- _GOAL_
State how many lines of the entries hold the string "Write", and nothing more.

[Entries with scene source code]

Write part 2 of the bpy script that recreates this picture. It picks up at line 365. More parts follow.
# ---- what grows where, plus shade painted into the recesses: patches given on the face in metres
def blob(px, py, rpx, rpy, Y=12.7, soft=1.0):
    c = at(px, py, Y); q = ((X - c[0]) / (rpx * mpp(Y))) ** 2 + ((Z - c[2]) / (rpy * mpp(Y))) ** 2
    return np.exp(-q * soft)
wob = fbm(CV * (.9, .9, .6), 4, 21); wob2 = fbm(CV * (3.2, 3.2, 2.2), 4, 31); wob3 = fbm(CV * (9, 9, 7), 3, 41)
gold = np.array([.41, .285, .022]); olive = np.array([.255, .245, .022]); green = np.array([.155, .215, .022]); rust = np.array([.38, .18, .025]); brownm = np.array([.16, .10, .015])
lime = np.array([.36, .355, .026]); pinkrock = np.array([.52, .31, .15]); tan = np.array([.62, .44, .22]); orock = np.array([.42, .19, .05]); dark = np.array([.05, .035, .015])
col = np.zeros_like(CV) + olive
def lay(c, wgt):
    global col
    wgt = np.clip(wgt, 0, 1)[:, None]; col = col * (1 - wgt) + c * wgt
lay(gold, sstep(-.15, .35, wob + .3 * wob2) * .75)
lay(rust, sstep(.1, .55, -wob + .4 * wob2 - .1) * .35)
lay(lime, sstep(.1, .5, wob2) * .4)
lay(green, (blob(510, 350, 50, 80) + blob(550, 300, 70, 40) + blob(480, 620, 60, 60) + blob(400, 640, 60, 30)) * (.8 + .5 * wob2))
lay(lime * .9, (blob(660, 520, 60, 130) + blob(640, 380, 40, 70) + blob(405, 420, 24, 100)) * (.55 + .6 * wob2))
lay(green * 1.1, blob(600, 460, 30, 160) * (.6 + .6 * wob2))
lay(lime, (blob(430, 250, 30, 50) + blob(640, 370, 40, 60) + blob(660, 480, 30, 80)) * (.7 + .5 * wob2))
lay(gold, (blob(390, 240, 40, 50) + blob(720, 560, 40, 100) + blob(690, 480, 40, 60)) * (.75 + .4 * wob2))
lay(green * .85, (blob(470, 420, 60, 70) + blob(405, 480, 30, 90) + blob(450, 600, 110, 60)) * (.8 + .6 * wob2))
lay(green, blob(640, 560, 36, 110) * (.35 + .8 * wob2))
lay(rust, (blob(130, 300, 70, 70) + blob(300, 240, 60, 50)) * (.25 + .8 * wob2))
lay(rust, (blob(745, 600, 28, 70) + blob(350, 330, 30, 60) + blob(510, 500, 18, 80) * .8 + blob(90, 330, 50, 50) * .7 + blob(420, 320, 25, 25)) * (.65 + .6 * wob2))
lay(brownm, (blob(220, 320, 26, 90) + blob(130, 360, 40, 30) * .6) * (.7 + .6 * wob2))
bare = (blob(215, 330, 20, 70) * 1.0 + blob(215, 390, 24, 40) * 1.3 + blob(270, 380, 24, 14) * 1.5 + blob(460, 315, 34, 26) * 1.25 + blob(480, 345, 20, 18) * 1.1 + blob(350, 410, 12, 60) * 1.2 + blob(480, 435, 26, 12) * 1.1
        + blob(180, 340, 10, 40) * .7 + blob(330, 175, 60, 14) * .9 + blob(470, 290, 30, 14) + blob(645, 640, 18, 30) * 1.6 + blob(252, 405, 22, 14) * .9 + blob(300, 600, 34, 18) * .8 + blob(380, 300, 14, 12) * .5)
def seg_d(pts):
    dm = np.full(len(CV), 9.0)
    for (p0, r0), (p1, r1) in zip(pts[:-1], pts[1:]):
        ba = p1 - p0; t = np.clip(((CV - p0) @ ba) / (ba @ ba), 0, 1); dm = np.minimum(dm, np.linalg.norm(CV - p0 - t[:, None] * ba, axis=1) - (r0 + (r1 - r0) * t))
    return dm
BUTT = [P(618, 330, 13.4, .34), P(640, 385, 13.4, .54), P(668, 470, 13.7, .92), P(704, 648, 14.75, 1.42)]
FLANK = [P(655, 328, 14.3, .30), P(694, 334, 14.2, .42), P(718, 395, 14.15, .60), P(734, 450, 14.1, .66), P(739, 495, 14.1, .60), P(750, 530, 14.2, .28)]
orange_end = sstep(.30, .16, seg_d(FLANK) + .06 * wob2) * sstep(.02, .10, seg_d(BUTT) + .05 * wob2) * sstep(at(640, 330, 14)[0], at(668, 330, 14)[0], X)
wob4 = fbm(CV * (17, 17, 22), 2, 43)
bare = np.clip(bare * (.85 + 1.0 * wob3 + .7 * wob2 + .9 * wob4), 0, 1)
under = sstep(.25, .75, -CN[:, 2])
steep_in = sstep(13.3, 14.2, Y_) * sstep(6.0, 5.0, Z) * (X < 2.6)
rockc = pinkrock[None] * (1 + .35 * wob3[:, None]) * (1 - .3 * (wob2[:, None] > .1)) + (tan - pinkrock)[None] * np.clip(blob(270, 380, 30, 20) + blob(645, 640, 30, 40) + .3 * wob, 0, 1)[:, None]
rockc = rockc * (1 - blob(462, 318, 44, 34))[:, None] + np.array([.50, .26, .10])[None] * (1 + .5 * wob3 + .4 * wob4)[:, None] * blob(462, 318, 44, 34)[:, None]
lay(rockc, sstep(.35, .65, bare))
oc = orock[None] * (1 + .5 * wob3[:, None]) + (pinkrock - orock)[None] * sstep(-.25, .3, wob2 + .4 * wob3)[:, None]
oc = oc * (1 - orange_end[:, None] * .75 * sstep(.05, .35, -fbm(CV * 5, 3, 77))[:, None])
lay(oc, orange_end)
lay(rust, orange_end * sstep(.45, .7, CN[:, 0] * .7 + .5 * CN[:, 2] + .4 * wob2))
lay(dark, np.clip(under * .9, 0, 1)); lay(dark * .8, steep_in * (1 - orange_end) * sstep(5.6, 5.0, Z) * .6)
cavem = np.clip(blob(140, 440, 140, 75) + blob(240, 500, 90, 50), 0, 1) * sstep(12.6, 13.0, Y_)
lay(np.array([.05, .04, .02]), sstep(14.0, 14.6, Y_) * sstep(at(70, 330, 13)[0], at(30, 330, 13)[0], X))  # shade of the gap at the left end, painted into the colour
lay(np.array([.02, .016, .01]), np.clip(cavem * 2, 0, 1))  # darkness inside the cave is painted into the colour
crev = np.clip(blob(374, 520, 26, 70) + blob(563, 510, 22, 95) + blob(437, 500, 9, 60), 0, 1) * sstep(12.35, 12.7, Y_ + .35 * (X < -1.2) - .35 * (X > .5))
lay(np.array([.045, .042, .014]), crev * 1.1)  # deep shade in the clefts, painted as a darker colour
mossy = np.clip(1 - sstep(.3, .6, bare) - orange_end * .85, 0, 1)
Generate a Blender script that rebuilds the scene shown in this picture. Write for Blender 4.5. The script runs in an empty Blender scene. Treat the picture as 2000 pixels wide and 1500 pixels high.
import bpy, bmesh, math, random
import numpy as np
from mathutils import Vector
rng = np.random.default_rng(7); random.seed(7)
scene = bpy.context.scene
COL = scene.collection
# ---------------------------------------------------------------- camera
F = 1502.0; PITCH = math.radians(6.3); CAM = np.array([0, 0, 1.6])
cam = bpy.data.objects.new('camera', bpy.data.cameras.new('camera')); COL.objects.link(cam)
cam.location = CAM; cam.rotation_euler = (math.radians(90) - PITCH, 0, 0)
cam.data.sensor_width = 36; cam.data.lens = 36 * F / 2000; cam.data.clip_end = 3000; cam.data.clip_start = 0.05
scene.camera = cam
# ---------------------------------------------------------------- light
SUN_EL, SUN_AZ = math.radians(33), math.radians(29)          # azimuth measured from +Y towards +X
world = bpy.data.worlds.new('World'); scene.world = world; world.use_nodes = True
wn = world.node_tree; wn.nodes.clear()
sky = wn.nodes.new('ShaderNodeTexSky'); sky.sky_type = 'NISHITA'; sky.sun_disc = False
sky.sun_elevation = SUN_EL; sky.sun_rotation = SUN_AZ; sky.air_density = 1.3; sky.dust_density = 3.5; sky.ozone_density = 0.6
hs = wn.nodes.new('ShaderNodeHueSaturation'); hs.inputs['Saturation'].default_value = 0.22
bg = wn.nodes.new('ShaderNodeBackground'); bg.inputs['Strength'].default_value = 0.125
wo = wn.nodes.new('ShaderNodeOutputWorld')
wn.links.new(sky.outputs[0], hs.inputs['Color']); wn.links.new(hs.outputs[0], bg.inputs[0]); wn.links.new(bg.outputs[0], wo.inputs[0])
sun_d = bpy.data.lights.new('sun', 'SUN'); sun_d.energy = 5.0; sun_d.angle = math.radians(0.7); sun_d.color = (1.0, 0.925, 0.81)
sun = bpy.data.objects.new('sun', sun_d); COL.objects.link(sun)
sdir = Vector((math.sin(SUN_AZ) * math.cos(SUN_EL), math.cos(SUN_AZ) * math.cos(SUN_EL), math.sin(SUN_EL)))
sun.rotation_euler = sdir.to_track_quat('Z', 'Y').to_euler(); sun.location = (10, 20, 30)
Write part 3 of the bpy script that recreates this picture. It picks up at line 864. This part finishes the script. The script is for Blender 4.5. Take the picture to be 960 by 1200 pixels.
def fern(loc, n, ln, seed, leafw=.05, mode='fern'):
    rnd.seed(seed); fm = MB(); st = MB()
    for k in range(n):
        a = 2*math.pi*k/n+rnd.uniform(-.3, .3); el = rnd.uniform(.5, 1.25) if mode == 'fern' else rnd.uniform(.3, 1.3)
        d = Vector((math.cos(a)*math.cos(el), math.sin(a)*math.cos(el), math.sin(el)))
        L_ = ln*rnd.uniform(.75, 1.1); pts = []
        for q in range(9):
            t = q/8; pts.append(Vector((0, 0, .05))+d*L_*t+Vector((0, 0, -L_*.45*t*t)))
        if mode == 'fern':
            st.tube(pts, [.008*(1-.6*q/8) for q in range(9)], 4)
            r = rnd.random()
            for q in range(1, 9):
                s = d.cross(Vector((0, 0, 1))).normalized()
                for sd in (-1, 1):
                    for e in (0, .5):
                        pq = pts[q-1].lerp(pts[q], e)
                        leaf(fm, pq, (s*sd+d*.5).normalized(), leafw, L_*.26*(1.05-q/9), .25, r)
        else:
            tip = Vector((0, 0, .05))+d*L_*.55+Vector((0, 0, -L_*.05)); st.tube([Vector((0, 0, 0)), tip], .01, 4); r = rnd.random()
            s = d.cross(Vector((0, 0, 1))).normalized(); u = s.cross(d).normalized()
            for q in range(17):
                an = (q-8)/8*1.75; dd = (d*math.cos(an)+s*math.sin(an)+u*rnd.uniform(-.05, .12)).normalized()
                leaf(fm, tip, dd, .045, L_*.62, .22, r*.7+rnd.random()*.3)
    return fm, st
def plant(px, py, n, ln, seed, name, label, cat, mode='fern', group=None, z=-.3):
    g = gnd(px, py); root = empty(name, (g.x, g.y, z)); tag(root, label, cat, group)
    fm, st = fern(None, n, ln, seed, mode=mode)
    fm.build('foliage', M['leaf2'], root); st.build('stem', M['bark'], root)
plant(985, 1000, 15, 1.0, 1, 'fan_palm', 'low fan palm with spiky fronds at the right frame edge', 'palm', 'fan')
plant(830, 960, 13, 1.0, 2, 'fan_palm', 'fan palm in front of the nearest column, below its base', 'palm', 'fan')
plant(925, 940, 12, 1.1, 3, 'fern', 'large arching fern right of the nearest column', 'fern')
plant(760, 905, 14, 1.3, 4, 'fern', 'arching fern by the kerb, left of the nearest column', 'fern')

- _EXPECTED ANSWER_
3